A federal court judge has denied President Trump's attempt to block the Manhattan District Attorney's subpoena for eight years of tax returns related to the president and the Trump Organization, officials said.

U.S. District Judge Victor Marrero on Monday dismissed Trump's lawsuit, which was filed on Sept. 19 and argued that the subpoena was unconstitutional because he was a sitting president.

At the end of August, Manhattan DA Cyrus Vance Jr., a Democrat, had subpoenaed Mazars USA, the accounting firm used by Trump and the Trump Organization, for eight years of tax returns for the president and the business.
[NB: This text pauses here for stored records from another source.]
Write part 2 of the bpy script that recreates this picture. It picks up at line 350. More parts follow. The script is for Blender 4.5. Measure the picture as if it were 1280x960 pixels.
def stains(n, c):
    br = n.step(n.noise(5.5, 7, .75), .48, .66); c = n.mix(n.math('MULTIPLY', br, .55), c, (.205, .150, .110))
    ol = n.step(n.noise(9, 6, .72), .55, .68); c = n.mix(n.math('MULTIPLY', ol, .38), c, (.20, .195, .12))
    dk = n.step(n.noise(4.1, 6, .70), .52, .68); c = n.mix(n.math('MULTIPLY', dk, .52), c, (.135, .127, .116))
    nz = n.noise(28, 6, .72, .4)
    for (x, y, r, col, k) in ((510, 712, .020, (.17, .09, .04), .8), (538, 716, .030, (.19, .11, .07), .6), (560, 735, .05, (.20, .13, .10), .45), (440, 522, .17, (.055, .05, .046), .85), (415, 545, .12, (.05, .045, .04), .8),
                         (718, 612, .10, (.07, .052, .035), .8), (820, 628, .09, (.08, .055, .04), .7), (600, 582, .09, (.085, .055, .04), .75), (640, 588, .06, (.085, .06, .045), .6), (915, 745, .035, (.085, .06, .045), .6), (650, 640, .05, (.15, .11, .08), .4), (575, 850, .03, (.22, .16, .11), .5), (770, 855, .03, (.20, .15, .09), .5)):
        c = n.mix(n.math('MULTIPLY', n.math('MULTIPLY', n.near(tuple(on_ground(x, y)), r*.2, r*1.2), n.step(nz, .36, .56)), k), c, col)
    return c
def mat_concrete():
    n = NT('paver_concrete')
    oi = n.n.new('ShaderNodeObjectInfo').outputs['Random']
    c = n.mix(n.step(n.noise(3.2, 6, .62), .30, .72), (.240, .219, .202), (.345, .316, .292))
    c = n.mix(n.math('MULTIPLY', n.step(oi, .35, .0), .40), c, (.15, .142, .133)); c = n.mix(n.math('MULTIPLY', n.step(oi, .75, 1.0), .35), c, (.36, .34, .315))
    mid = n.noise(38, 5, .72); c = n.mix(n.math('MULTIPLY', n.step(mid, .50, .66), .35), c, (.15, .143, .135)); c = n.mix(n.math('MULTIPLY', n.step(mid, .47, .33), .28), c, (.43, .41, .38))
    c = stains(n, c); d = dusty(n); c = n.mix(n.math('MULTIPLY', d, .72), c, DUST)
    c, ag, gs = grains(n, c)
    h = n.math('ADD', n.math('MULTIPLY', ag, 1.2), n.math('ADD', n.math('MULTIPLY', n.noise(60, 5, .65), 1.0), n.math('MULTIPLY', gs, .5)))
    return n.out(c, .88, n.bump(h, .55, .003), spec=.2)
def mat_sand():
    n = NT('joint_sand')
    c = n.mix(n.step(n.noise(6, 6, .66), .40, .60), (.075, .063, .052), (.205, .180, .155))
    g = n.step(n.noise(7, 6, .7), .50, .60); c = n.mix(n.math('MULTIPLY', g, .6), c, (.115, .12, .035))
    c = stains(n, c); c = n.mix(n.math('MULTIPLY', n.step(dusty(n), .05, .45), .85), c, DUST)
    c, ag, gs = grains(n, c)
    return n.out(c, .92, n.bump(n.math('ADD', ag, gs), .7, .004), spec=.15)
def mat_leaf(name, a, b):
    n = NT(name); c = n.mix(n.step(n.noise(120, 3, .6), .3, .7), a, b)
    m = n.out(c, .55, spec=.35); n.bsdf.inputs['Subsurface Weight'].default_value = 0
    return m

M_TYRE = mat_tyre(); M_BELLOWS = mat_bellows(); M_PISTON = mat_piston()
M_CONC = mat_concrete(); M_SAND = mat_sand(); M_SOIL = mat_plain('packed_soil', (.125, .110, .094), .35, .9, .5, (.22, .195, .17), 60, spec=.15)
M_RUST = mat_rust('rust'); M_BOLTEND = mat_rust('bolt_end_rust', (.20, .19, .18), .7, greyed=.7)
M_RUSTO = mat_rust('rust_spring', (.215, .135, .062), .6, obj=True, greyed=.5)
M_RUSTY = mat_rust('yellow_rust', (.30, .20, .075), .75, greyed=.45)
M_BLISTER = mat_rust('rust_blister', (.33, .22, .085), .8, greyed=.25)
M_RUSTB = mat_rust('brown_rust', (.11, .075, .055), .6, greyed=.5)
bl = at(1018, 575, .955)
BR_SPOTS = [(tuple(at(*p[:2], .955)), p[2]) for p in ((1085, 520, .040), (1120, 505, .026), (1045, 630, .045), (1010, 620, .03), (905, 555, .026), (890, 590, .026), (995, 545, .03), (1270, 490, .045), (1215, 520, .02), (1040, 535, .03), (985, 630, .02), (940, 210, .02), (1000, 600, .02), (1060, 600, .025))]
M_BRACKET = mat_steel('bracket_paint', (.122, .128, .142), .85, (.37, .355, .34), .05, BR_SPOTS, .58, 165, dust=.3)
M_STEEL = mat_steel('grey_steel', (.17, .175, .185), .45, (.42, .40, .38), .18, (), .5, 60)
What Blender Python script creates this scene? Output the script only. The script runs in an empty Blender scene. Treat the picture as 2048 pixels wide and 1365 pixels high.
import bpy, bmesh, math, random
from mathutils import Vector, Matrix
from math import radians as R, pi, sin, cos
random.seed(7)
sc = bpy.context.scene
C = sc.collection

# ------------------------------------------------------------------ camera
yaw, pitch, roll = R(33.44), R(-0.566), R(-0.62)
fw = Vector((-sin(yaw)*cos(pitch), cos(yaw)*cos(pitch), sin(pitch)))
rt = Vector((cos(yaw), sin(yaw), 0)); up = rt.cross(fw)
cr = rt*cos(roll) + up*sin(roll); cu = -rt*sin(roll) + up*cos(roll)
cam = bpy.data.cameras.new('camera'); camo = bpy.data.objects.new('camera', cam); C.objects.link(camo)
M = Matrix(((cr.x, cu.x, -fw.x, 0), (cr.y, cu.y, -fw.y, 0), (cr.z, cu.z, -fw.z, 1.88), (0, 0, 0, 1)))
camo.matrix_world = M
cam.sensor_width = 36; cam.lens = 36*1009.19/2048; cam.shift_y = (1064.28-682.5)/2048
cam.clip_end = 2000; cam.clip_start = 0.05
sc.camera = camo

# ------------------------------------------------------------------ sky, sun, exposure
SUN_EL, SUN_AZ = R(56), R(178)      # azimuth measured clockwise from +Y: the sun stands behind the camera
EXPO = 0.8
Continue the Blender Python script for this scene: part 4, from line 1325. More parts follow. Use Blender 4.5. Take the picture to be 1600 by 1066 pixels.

Vance's office explained that the subpoenas were issued as part of "an ongoing state criminal prosecution," according to court papers.

"Because the Mazars subpoena attempts to criminally investigate a sitting president, it is unconstitutional," court papers argue. "This court should declare it invalid and enjoin its enforcement until the president is no longer in office."

But Marrero saw things differently, court papers show.

"Consider the reach of the President's argument," Marrero wrote in his decision. "As the Court reads it, presidential immunity would stretch to cover every phase of criminal proceedings, including investigations, grand jury proceedings and subpoenas, indictment, prosecution, arrest, trial, conviction, and incarceration. That constitutional protection presumably would encompass any conduct, at any time, in any forum, whether federal or state, and whether the President acted alone or in concert with other individuals."